Wednesday, November 28, 2007

No Post Update

I know I haven't posted in a good while. I've been rather blah! lately. I had a 2.6lbs weight gain before Thanksgiving. I took "control" and withheld way to many points, worked out extra hard and to my surprise I gained weight! So, uncool and totally not fair. Anyhow, during the week of Thanksgiving I did lose 1 lbs. I'm not done yet. I hope to do much better this week.

So, other than weight gain and loss I've been OK.... Working out with Mike is still hardcore. He pushed me way to hard this morning in the gym. I was almost starting to freak out about it too. I seriously thought that if he laid a finger on my shoulders during one my squat holds that I would mostly likely buckle under the pressure and strain - I was THAT tired!

I've cried more in these last couple of days than I've cried in so long. I'm currently going through this program at church called Recovery at the Village and it sucks! sucks! sucks! in a good way.

I'll give more details later. I just can't muster up the energy to do it now. Sorry for the delay in posts. I'll stay on top it and please forgive my lack of enthusiasm right now. I'm working through things.

Thank you for reading and praying.

Monday, November 12, 2007

10% Goal

Victory tastes so sweet - even if it only comes in 10% increments. We (my trainer and I) finally reached our first goal!!! 10% of my starting weight was 37lbs. I missed it last week with a small weight gain of 1.2lbs. That 1.2lbs really took me for a surprise but I wasn't crushed as I was during my first weight gain. Thinking about it now I'm glad for that small weight gain because it continues to put this life transformation in perspective. I needed that small wake up call to step up my game. Soooooo, after our work out on Saturday morning Sir Chadwick (aka the trainer) gently reminded me that if we didnt get goal this week that we'd still have another week to tackle it. I left the gym hopeful that I did well this week. Nutrition was good. Exercise was hard. My hopes were high.

Weight Watchers: I was a bit nervous (can't explain why) but I ran in and was surprised to find that there wasn't a line. So, i checked in, took off my shoes, laid my things on the counter and waited for my invitation to step on the scale. So, the "weigher" (not sure what to call them) says "Hi, Marcy. Flex or Core?" I say "Flex" (FYI those are the weight watcher plan options - I do flex because it's easier for me to count my points) So, I step on the scale. I feel like I'm standing up there for an eternity. She says "sorry there's a problem with our system - it's so slow". NO joke! Anyhow, they've learned by now that I prefer them not to tell me how I've done because I like reading it for myself. I guess she either didn't remember or couldn't contain herself because she says "You've lost 5.8lbs! and you've reached GOAL!" I was elated! Elated to the point that I leaned over, laid my head on the counter, said a quick praise to our Father, and naturally got teary eyed and choked up. That reaction wouldn't be me otherwise, would it?! All that to say...I've not only reached my 37lb goal but I"ve surpassed it by an additional 2lbs! 39lbs total! wooohooo!!! I couldn't wait to tell Sir Chadwick!!
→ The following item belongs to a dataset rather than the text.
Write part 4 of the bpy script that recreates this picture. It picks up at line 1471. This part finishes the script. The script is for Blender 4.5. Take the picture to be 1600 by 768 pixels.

I called everyone! My sister, Donna Burke, my parents, Bianca, Sara, Diane, Britt, Robin, Brian...I couldn't talk fast enough!

So, when I finally got a hold of Mike he asks "So, how did you do at weight watchers?"

I tried to be so cool so I said in the most pathetic and pitiful voice I couldn't muster "oh, i didn't do that well. I gained 8lbs"

He shouts back "NO YOU DIDN'T!!"

I screamed "I KNOW!! WE GOT GOAL! I'VE LOST 39LBS!!!"

He was happy. I was happy. We were happy! I almost burst! I dont think I've ever heard him more exactly and he only said "that's GREAT, Marcy! I'm so proud of you!" I'll take what I can get from the man!

He later said "Oh, and don't ever try to be funny and tell me you gained 8lbs. I was already planning on starting two-a-days!"

Can you imagine? Two-a-days?!?! Are you serious?! I'd rather chew of my big toe than step into the gym more than once a day. Wow, talk about serious motivation to keep myself from going nuts on a pizza or whatever it is that i'm craving! NO THANK YOU!

Anyhow, I'm pumped! Totally pumped! Only 11lbs from 50lbs! I can't believe how great this feels. I've never felt this sort of accomplishment. Never Ever! I have a million things I'd love to post but that'll have to wait.

Thanks again and again for all your prayers, encouragements and compliments!!! I love you all!